SOURCE DATA:
[Begin]

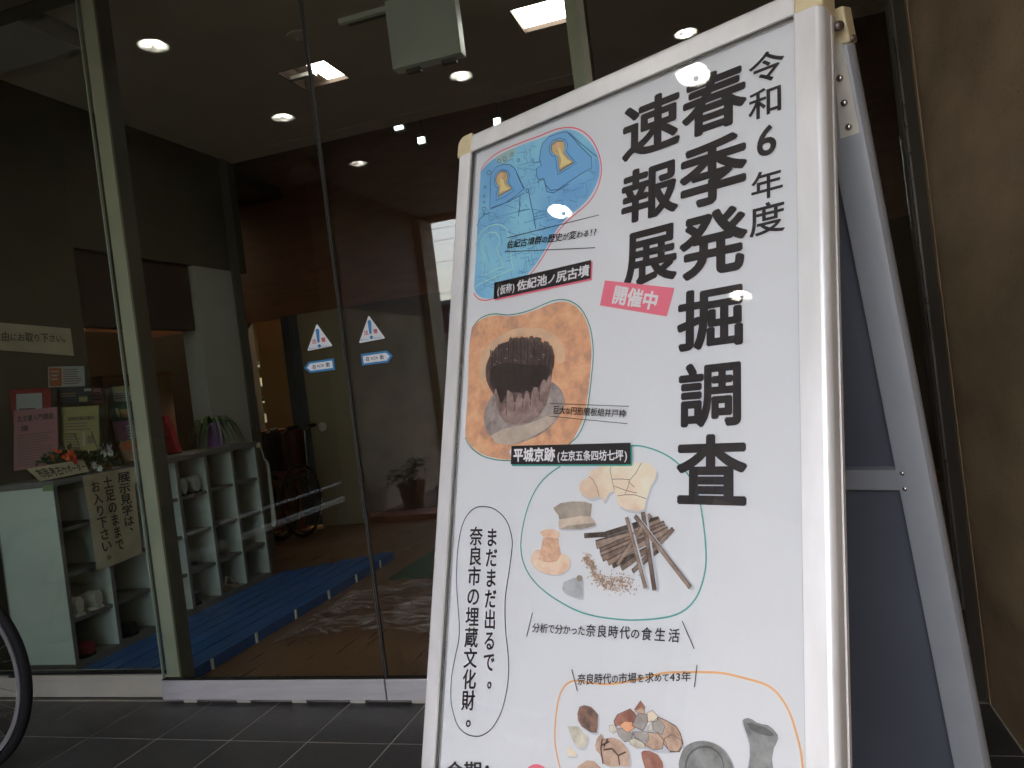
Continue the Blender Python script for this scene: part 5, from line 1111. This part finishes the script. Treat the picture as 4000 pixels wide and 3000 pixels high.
shape('shard_print', zE, [(598,1130),(610,1080),(640,1040),(662,1080),(720,1070),(780,1090),(830,1150),(846,1200),(846,1280),(780,1277),(720,1282),(660,1262),(632,1190),(603,1160)], 'pr_tan', O3, shadow=(12,10))
mb = MB()
for p in ([(650,1080),(640,1150),(655,1260)],[(690,1080),(665,1130),(660,1160),(720,1150)],[(720,1150),(765,1200),(775,1270)],[(765,1200),(820,1175)],[(640,1130),(700,1100)]): mb.ribbon(P(zE, p, O4), .0022, N_)
ink('crack_lines', mb, 'pr_crackd')
shape('shard_print', zE, [(930,1180),(945,1165),(990,1165),(1050,1195),(1085,1250),(1090,1300),(960,1300),(935,1220)], 'pr_org2' if 'pr_org2' in MATS else 'pr_red')
shape('shard_print', zE, [(470,1280),(540,1235),(592,1240),(640,1290),(650,1330),(480,1330)], 'pr_tan')
def ell(cx, cy, a, b, n_=28): return [(cx+a*math.cos(k*2*PI/n_), cy+b*math.sin(k*2*PI/n_)) for k in range(n_)]
shape('dish_print', zE, [(1205,1300),(1212,1210),(1245,1140),(1310,1103),(1390,1097),(1480,1125),(1550,1190),(1600,1300),(1600,1420),(1500,1500),(1300,1500)], 'pr_vase', O3, True, shadow=(8,-2))
ink('dish_print', MB().poly(P(zE, ell(1385,1280,142,152), O4)), 'pr_dark'); ink('dish_print', MB().poly(P(zE, ell(1388,1288,132,144), .0015)), 'pr_vase')
shape('vase_print', zE, [(1662,950),(1672,935),(1700,930),(1730,940),(1760,962),(1800,975),(1840,980),(1880,1010),(1912,1050),(1917,1080),(1905,1110),(1885,1150),(1872,1220),(1880,1300),(1885,1450),(1690,1450),(1702,1300),(1715,1200),(1712,1120),(1692,1050),(1670,990)], 'pr_vase', O3, shadow=(-8,4))
ink('vase_print', MB().poly(P(zE, [(1690,968),(1720,965),(1760,978),(1830,1000),(1875,1035),(1885,1055),(1850,1062),(1780,1045),(1720,1015)], O4)), 'pr_dark')
shape('dot_print', zE, ell(175,1335,78,73), 'pinkbox')
ink('footer_lettering', text_h(MB(), '会期：', Q4(zI, (1742,2972),(1960,2972),(1960,3050),(1742,3050), O3), .02), 'ink')
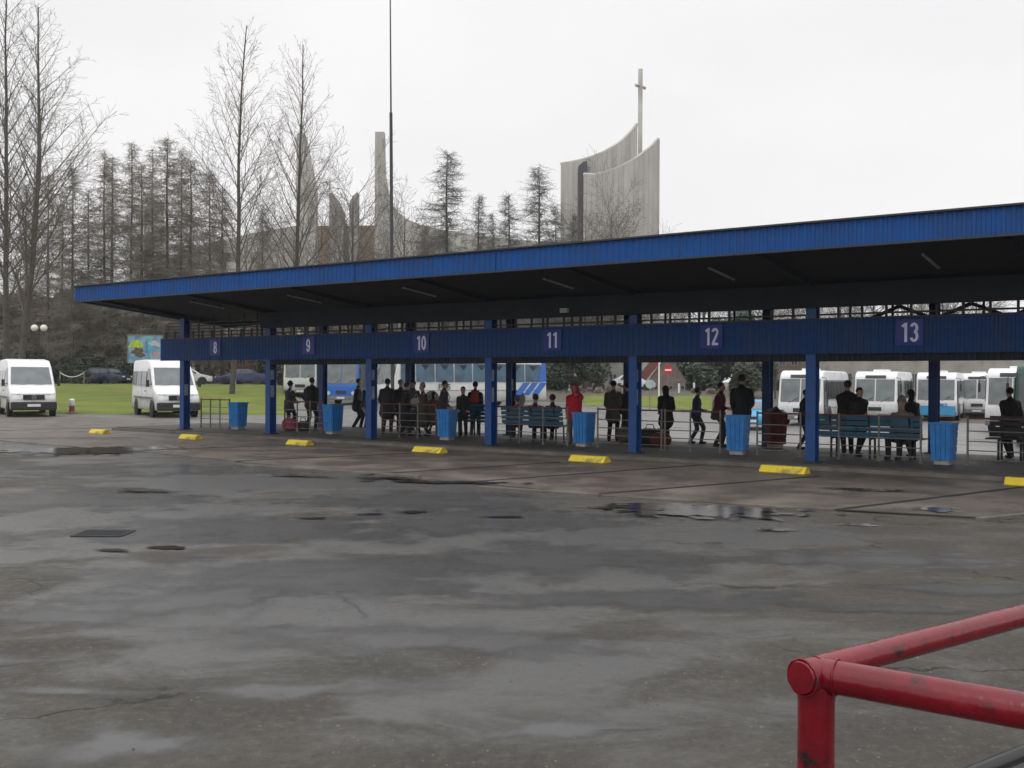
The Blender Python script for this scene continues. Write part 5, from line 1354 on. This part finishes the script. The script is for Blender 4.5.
m = MB(); m.tube([(0, 0, 0), (0, 0, 5.2)], [.07, .05], 8); m.build('pole', M['signwhite'], t); m = MB(); m.tube([(0, 0, 5.15), (0, -.5, 5.35), (0, -1.0, 5.35)], .03, 6); m.build('arm', M['signwhite'], t)
# bollards with chain beyond the lawn at the left
Y = 84; prev = None
for i, (x, lb) in enumerate([(60, 'low post holding the left end of the white chain by the lawn'), (84, 'low post holding the right end of the white chain by the lawn')]):
    X = X_at(x, Y); z0 = gz(X, Y); t = thing('chain_post', lb, 'post', (X, Y, z0)); m = MB(); m.tube([(0, 0, 0), (0, 0, 1.0)], .05, 8); m.build('pole', M['rail'], t); m = MB(); m.sphere((0, 0, 1.03), .07, 8); m.build('cap', M['rail'], t)
X0, X1 = X_at(60, Y), X_at(84, Y); z0 = gz((X0 + X1) / 2, Y)
m = MB(); m.tube([(X0 + (X1 - X0) * k / 12, Y, z0 + .62 + 1.5 * (k / 12 - .5) ** 2) for k in range(13)], .035, 6); tag(m.build('chain', M['plate'], None), 'white chain hanging in a curve between two low posts', 'chain')
# little red and white bollard in front of the lawn
c = at(72, 47.6); t = thing('bollard', 'small red and white bollard at the lawn edge right of the first van', 'bollard', c)
m = MB(); m.lathe([(.27, 0), (.27, .05), (.13, .12), (.11, .38)], (0, 0, 0), n=14); m.build('base', mat('bollard_brown_red', (.18, .06, .05), .7), t, smooth=True)
m = MB(); m.lathe([(.11, .38), (.13, .42), (.13, .66), (.06, .72)], (0, 0, 0), n=14); m.build('cap', M['signwhite'], t, smooth=True)
# small white marker posts on the far lawn
for i, (x, y0_) in enumerate([(235, 88), (545, 92), (569, 92), (679, 88), (694, 90)]):
    c = at(x, y0_); t = thing('marker_post', ['white marker post beside the tree on the lawn under bay 8', 'white marker post right of the white coach', 'white marker post left of the person in red', 'white marker post right of the hooded figure', 'white marker post near the walking person in navy'][i], 'post', c)
    m = MB(); m.tube([(0, 0, 0), (0, 0, .85)], .09, 8); m.build('pole', M['signwhite'], t); m = MB(); m.lathe([(.1, .85), (.1, .93), (.02, .97)], (0, 0, 0), n=8); m.build('cap', M['iron'], t)
# billboard
Yb = 62; X0, X1 = X_at(128, Yb), X_at(163, Yb); z0 = Z_at(145, 363, Yb); z1 = Z_at(145, 335.5, Yb); xc = (X0 + X1) / 2
gzb = gz(xc, Yb); t = thing('billboard', 'blue billboard with a lime green and brown picture above the second van', 'billboard', (xc, Yb, gzb)); w = X1 - X0; zb0, zb1 = z0 - gzb, z1 - gzb; h = zb1 - zb0
m = MB()
for x in (-w * .3, w * .3): m.tube([(x, .08, 0), (x, .08, zb1 - .1)], .06, 8)
m.build('leg', M['iron'], t)
def bb_mat():
    m_, nt, b = newmat('billboard_print'); N = nt.nodes; L = nt.links
    tc = N.new('ShaderNodeTexCoord'); n = N.new('ShaderNodeTexNoise'); n.inputs['Scale'].default_value = 2.2; n.inputs['Detail'].default_value = 3; L.new(tc.outputs['Object'], n.inputs['Vector'])
    cr = N.new('ShaderNodeValToRGB'); cr.color_ramp.elements[0].color = (.1, .17, .3, 1); cr.color_ramp.elements[0].position = .35; cr.color_ramp.elements[1].color = (.22, .4, .5, 1); cr.color_ramp.elements[1].position = .65
    L.new(n.outputs['Fac'], cr.inputs[0]); L.new(cr.outputs[0], b.inputs['Base Color']); b.inputs['Roughness'].default_value = .6; return m_
m = MB(); m.box((0, 0, (zb0 + zb1) / 2), (w, .1, h)); pn = m.build('panel', bb_mat(), t)
def flat_blob(cx, cz, rx, rz_, sd, mt, off):
    pts = blob_poly((0, 0), rx, rz_, 0, 30, .4, sd); m = MB(); m.prism([(cx + p[0], cz + p[1]) for p in pts], 'y', -.05 - off, -.052 + .01); return m.build('printed_shape', mt, pn)
lime = mat('print_lime', (.36, .48, .03), .6, .3, 6); brown = mat('print_brown', (.09, .07, .05), .6, .5, 9); pink = mat('print_pink', (.45, .2, .22), .6, .3, 6); pale = mat('print_pale', (.4, .42, .45), .6, .2, 5); cyanp = mat('print_cyan', (.06, .35, .5), .6, .2, 5)
flat_blob(-w * .26, zb0 + h * .68, .34, .28, 3, lime, .012); flat_blob(-w * .2, zb0 + h * .38, .42, .26, 5, brown, .010); flat_blob(w * .3, zb0 + h * .3, .16, .18, 7, pink, .012); flat_blob(w * .12, zb0 + h * .6, .12, .45, 9, cyanp, .008); flat_blob(w * .28, zb0 + h * .7, .34, .18, 11, pale, .009)
m = MB()
for a, b_ in (((-w / 2, zb0), (w / 2, zb0)), ((-w / 2, zb1), (w / 2, zb1)), ((-w / 2, zb0), (-w / 2, zb1)), ((w / 2, zb0), (w / 2, zb1))): m.tube([(a[0], -.04, a[1]), (b_[0], -.04, b_[1])], .04, 6)
m.build('frame', M['greyplastic'], t)
# orange board beyond bay 10
c = at(366, 73); t = thing('notice_board', 'orange red board in a white frame right of the bright blue coach', 'board', c)
m = MB(); m.box((0, 0, 2.05), (.62, .08, 1.5)); m.build('panel', mat('orange_print', (.5, .07, .03), .6, .4, 4), t); m = MB(); m.box((-.36, 0, 1.5), (.1, .12, 3.0)); m.box((.36, 0, 1.5), (.1, .12, 3.0)); m.build('frame', M['signwhite'], t)

M['pinkwall'] = mat('pinkish_render', (.22, .17, .15), .9, .25, 2)
leafy('brush', 'brown low bushes far behind bays 11 and 12', 'undergrowth', 545, 740, 87, 389, M['brush'], 25, 2, .16, 9000)
leafy('brush', 'brown twiggy thicket left of the billboard under the larches', 'undergrowth', 20, 130, 101, 300, M['brush'], 26, 4, .2, 16000)
# ------------------------------------------------------------------ houses
def house(label, x0, x1, Y, yeave, yridge, wallm, roofm, depth=9, storeys=2, cols=4, flat=False, rz=0, gable=False):
    X0, X1 = X_at(x0, Y), X_at(x1, Y); xc = (X0 + X1) / 2; z0 = gz(xc, Y) - .3; w = X1 - X0; he = Z_at((x0 + x1) / 2, yeave, Y) - z0; hr = Z_at((x0 + x1) / 2, yridge, Y) - z0
    t = thing('building' if flat else 'house', label, 'building' if flat else 'house', (xc, Y, z0), rz)
    m = MB(); m.box((0, depth / 2, he / 2), (w, depth, he)); m.build('wall', wallm, t)
    m = MB()
    if flat: m.box((0, depth / 2, he + .15), (w + .5, depth + .5, .3))
    else:
        if gable: m.prism([(-w / 2 - .4, he), (0, hr), (w / 2 + .4, he), (w / 2 + .4, he + .18), (0, hr + .22), (-w / 2 - .4, he + .18)], 'y', -.4, depth + .4); g_ = MB(); g_.prism([(-w / 2, he), (w / 2, he), (0, hr)], 'y', .0, .3); g_.build('gable', wallm, t)
        else: m.prism([(-.5, he), (depth / 2, hr), (depth + .5, he)], 'x', -w / 2 - .4, w / 2 + .4)
    rf = m.build('roof', roofm, t)
    if not flat: m = MB(); m.box((w * .2, depth / 2, hr + .2), (.7, .7, 1.4)); m.build('chimney', M['brick'], rf)
    sh_ = he / storeys
    for r_ in range(storeys):
        for c_ in range(cols):
            x = -w / 2 + w * (c_ + .5) / cols; z = sh_ * (r_ + .55); ww = min(1.3, w / cols * .5); wh = min(1.5, sh_ * .5)
            m = MB(); 
            for q in ((x, z + wh / 2, ww + .16, .08), (x, z - wh / 2, ww + .16, .08)): m.box((q[0], -.03, q[1]), (q[2], .08, q[3]))
            for q in (-ww / 2, 0, ww / 2): m.box((x + q, -.028, z), (.08, .07, wh - .09))
            f = m.build('window', M['rendergrey'], t); m = MB(); m.box((x, -.006, z), (ww, .03, wh)); m.build('pane', M['window'], f)
    return t
house('low house with a red tiled roof glimpsed between the larch trunks', 68, 112, 122, 348, 330, M['render'], M['redroof'], 9, 1, 4)
house('grey house wall behind the leaning left tree', -30, 30, 124, 335, 315, M['rendergrey'], M['redroof'], 9, 2, 4)
house('orange brick building piece beyond the lawn under number 8', 196, 213, 118, 345, 340, M['brick'], M['redroof'], 8, 2, 2)
house('brown brick building right of the lawn tree under number 8', 236, 249, 110, 355, 340, M['brick'], M['edge'], 8, 2, 1)
house('grey pale building behind the far tree line of bay 9', 250, 400, 128, 340, 330, M['rendergrey'], M['edge'], 9, 2, 12, flat=True)
house('pale tan house wall between the white coach and the dark evergreen', 540, 566, 104, 330, 315, M['render'], M['edge'], 8, 3, 2, flat=True)
house('pale grey block between the evergreen and the bay 12 post', 592, 634, 106, 325, 315, M['rendergrey'], M['edge'], 8, 3, 3, flat=True)
house('house with a dark red gable roof behind the no entry sign', 646, 692, 108, 384, 352, M['pinkwall'], M['redroof'], 8, 1, 3, gable=True)
house('long grey concrete building behind the row of white buses', 812, 1130, 100, 330, 310, M['rendergrey'], M['edge'], 14, 2, 14, flat=True)
house('brown building edge left of the first white midibus', 776, 812, 104, 350, 335, M['pinkwall'], M['edge'], 8, 2, 3)

# ------------------------------------------------------------------ church
YC = 150.0; cx0 = X_at(610, YC)
ch = thing('church', 'modern concrete church with a curved tower, tall cross and upright fins behind the trees', 'church', (cx0, YC, 0))
def q_(x, y, dy=0): return (X_at(x, YC + dy) - cx0, Z_at(x, y, YC + dy))
def curved_wall(top, y_front, curve, thick, name, mt, n=40):
    """top: list of (px, py) of the upper edge; wall follows a bowed plan line"""
    m = MB(); cols = []
    def topz(x):
        for (a, b), (c_, d_) in zip(top, top[1:]):
            if a <= x <= c_: t_ = (x - a) / (c_ - a); return b + (d_ - b) * t_
        return top[-1][1]
    x0, x1 = top[0][0], top[-1][0]
    for i in range(n + 1):
        x = x0 + (x1 - x0) * i / n; t_ = i / n; y = y_front + curve(t_); X, Z = q_(x, topz(x), y)
        cols.append((X, y, Z))
    for dy in (0, thick):
        for X, y, Z in cols: m.v.append((X, y + dy, 0)); m.v.append((X, y + dy, Z))
    k = 2 * (n + 1)
    for i in range(n):
        a = 2 * i
        m.f += [(a, a + 2, a + 3, a + 1), (k + a, k + a + 1, k + a + 3, k + a + 2), (a + 1, a + 3, k + a + 3, k + a + 1)]
    m.f += [(0, 1, k + 1, k), (2 * n, k + 2 * n, k + 2 * n + 1, 2 * n + 1)]
    o = m.build(name, mt, ch, fix=True)
    m = MB()
    for i in range(n): 
        a, b = cols[i], cols[i + 1]
        m.tube([(a[0], a[1] + thick / 2, a[2] + .1), (b[0], b[1] + thick / 2, b[2] + .1)], .28, 5, cap=False)
    m.build('coping', M['church_grey'], o)
    return o
def smooth_top(pts, n=40):
    out = []
    for i in range(n + 1):
        t = i / n * (len(pts) - 1); k = min(len(pts) - 2, int(t)); f = t - k
        p0 = pts[max(0, k - 1)]; p1 = pts[k]; p2 = pts[k + 1]; p3 = pts[min(len(pts) - 1, k + 2)]
        c = []
        for j in range(2):
            c.append(.5 * (2 * p1[j] + (p2[j] - p0[j]) * f + (2 * p0[j] - 5 * p1[j] + 4 * p2[j] - p3[j]) * f * f + (3 * p1[j] - p0[j] - 3 * p2[j] + p3[j]) * f ** 3))
        out.append(tuple(c))
    return sorted(out)
curved_wall(smooth_top([(583, 174.5), (592, 175), (603, 173), (615, 169), (628, 163), (640, 155), (650, 147), (657.5, 139)]), 0, lambda t: -3.2 * math.sin(PI * t * .9), 1.1, 'tower_wall', M['church'])
curved_wall(smooth_top([(560, 164), (572, 162), (585, 159), (600, 153.5), (612, 147), (622, 140), (630, 132), (636, 124)]), 9, lambda t: -2.5 * math.sin(PI * t), 1.1, 'tower_wall', M['church'])
def fin(pts, ya, yb, name, mt):
    m = MB(); m.prism([q_(p[0], p[1], ya) for p in pts], 'y', ya, yb); return m.build(name, mt, ch)
fin([(577.5, 380), (577.5, 166), (582, 162), (586, 161), (586, 380)], 5.0, 7.5, 'dark_slot', mat('slot_louvre_dark', (.07, .065, .08), .8, .3, .5))
fin([(655.2, 380), (655.2, 141.5), (658.4, 138.6), (658.4, 380)], -.4, 6, 'tower_edge', M['church'])
fin([(637, 380), (637, 69), (641, 69), (641, 380)], 12, 12.7, 'cross_post', M['church_grey'])
m = MB(); a = q_(634, 85.5, 11.6); b = q_(643.5, 88.5, 13); m.tube([(a[0], 11.6, a[1]), (b[0], 13, b[1])], .28, 4); m.build('cross_arm', M['church_grey'], ch)
fin(smooth_top([(374, 132), (375, 132)])[:1] + [(374.5, 132), (383, 132), (383.5, 155), (384.5, 175), (387, 190), (391, 203), (397, 212), (406, 219), (420, 225), (440, 229.5), (470, 234.5), (510, 239), (560, 243), (580, 243), (580, 380), (374, 380)], -14, -12.8, 'sweeping_fin', M['church'])
fin([(295.5, 380), (295.5, 134), (299, 132.5), (303, 133), (305, 140), (309, 160), (313, 178), (315, 190), (315.5, 380)], -14, -12.5, 'fin', M['church_grey'])
fin([(328.5, 380), (328.5, 193), (331, 193), (337, 200), (342, 212), (343, 225), (343, 380)], -12, -10, 'fin', mat('dark_concrete_fin', (.3, .29, .27), .9, .25, .5))
fin([(348.5, 380), (348.5, 203), (352, 196), (356.5, 192), (357, 380)], -12, -10, 'fin', mat('dark_concrete_fin', (.3, .29, .27), .9, .25, .5))
fin([(144, 380), (144, 207), (148, 203), (158, 203), (159, 215), (161, 380)], -10, -8, 'fin', M['church_grey'])
fin([(295, 380), (295, 226), (380, 225.5), (380, 380)], -8, 2, 'hall_wall', M['church_wood'])
fin([(150, 380), (150, 262), (180, 252), (210, 243), (250, 233.5), (296, 225.5), (296, 380)], -8, 0, 'hall_wall', M['church'])

# ------------------------------------------------------------------ air
hz = MB(); hz.box((0, 205, 34), (790, 560, 74)); hzo = hz.build('haze', None); tag(hzo, kind='stuff')
hm, nt, b = newmat('haze_air'); nt.nodes.remove(b)
pv = nt.nodes.new('ShaderNodeVolumePrincipled'); pv.inputs['Density'].default_value = .00035; pv.inputs['Color'].default_value = (.9, .92, .95, 1); pv.inputs['Anisotropy'].default_value = .2
nt.links.new(pv.outputs[0], nt.nodes['Material Output'].inputs['Volume']); hzo.data.materials.append(hm)
scene.cycles.volume_bounces = 1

[End]

SET PROBLEM:
Show every line above in which the word "picture" occurs.

ANSWER BELOW:
Continue the Blender Python script for this scene: part 5, from line 1111. This part finishes the script. Treat the picture as 4000 pixels wide and 3000 pixels high.
gzb = gz(xc, Yb); t = thing('billboard', 'blue billboard with a lime green and brown picture above the second van', 'billboard', (xc, Yb, gzb)); w = X1 - X0; zb0, zb1 = z0 - gzb, z1 - gzb; h = zb1 - zb0